価値観やモノの見方の違いからくる、本当にどうしようもない「分かりあえなさ」。そんな、誰でも陥ってしまいそうな「思い込み」と「分かりあえなさ」が、とても目立って効いていた物語だった。ひょっとすると、今実際に、こんな「分かりあえなさ」の関係の渦中にいる人にとっては、この芝居は「全く意味不明」に見えるんじゃないか、と心配した。それくらいに、分かりあえない当事者の目線での、物語であると感じる。
自分が「男」であるという視点に立った時、「エリが自分勝手」っていう結論に見えてしまいそうなのが、自分的にはとても痛くて、見ていられない部分だった。

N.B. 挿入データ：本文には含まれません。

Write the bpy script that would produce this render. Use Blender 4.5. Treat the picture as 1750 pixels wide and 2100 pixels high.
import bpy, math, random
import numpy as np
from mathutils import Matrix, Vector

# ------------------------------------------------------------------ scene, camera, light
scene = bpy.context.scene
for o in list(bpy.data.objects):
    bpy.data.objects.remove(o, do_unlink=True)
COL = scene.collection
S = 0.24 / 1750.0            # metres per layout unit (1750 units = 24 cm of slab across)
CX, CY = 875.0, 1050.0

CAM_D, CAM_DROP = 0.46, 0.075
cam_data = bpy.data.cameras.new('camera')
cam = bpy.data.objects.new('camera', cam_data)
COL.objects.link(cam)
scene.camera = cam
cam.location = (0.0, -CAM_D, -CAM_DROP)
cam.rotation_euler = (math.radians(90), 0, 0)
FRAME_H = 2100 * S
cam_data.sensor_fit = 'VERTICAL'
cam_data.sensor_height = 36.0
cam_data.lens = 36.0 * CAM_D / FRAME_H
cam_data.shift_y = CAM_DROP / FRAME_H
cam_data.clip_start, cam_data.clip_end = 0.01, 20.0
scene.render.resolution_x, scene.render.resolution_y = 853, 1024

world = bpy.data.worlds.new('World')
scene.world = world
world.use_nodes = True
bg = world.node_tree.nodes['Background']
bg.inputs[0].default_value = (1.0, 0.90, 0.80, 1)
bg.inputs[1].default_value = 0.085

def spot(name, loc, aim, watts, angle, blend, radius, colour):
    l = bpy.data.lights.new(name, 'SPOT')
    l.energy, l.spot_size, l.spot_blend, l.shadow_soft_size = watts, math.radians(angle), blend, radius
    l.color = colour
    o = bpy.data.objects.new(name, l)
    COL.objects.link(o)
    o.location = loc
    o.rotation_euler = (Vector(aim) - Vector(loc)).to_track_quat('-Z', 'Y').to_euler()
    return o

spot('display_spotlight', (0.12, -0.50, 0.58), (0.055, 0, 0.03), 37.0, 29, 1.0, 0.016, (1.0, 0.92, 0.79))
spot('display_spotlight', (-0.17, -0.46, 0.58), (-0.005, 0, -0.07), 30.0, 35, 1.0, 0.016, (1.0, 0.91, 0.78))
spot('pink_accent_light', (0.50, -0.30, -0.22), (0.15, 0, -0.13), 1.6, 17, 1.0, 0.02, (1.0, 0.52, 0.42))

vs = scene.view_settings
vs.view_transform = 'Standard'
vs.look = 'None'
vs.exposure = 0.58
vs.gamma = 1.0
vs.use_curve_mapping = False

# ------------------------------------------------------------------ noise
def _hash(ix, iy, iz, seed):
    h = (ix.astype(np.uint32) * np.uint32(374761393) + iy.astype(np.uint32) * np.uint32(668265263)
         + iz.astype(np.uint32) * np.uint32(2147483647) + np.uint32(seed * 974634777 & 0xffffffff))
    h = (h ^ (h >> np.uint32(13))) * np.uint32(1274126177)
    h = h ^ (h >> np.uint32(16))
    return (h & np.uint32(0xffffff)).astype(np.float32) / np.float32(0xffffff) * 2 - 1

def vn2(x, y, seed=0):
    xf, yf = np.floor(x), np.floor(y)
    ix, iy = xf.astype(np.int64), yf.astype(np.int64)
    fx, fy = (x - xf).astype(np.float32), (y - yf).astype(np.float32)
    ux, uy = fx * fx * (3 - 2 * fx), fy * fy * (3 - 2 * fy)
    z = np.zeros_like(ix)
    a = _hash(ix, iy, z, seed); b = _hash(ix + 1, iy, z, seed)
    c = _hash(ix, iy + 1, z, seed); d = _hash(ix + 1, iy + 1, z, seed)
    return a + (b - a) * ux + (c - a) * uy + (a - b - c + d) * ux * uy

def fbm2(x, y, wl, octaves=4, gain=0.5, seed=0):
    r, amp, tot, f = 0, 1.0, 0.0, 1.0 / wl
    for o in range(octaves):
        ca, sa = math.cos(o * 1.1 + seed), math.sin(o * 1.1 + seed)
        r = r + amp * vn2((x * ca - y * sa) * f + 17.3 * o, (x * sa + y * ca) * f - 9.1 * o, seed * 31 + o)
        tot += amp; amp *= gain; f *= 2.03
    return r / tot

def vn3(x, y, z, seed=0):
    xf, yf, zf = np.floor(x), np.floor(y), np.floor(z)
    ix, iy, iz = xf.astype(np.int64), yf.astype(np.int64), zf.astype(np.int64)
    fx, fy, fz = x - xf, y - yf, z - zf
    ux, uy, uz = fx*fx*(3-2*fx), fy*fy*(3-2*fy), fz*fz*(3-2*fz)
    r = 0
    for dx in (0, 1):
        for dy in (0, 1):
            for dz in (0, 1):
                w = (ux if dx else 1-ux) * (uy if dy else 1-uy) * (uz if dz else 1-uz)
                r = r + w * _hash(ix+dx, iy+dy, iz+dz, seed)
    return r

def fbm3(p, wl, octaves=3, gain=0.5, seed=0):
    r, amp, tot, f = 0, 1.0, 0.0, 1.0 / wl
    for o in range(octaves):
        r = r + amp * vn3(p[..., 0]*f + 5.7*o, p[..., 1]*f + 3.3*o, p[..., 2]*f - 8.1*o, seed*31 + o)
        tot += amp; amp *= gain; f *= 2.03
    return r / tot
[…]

確かにエリは自分勝手なのかもしれない。でも、今はこうして、舞台として客観的に三人の関係を観ているけれど、自分がその渦中にいいるとき、自分が客観的にモノをみているかどうかなんて、どう判別できるのだろうか。この物語の感想を、「女の身勝手」という捉える人がいるとすると、とても寂しいことのように思う。それは誰にでも陥ることだと思う、などという考えが頭をよぎる。
いずれにしても、30分の短編なのに、いろいろな事を考えさせられた時間だった。
観ながら、昔に読んだアガサ・クリスティの小説「春にして君を離れ」と、映画「トーチソング・トリロジー」を思い出す。二人がこのまま同棲して結婚していたら、きっと「春にして君を離れ」の、あの夫婦の世界が待っている。また、結局は「尊敬」の問題だ、というセリフは、「トーチソング…」にも同じようなセリフがあったと思う。
役者さん。丸山夏歩、30分と短い上演時間だけれど、怒りの発露も長く、自分の感情にもかなり向き合わないといけないから、この役はとてもシンドイだろうな。そんな中好演。河村慎也、男の優しさというのか、「分かりあえなさ」に絶望しつつも、彼女を掌で転がし続けるような醒めた優しさが印象に残った。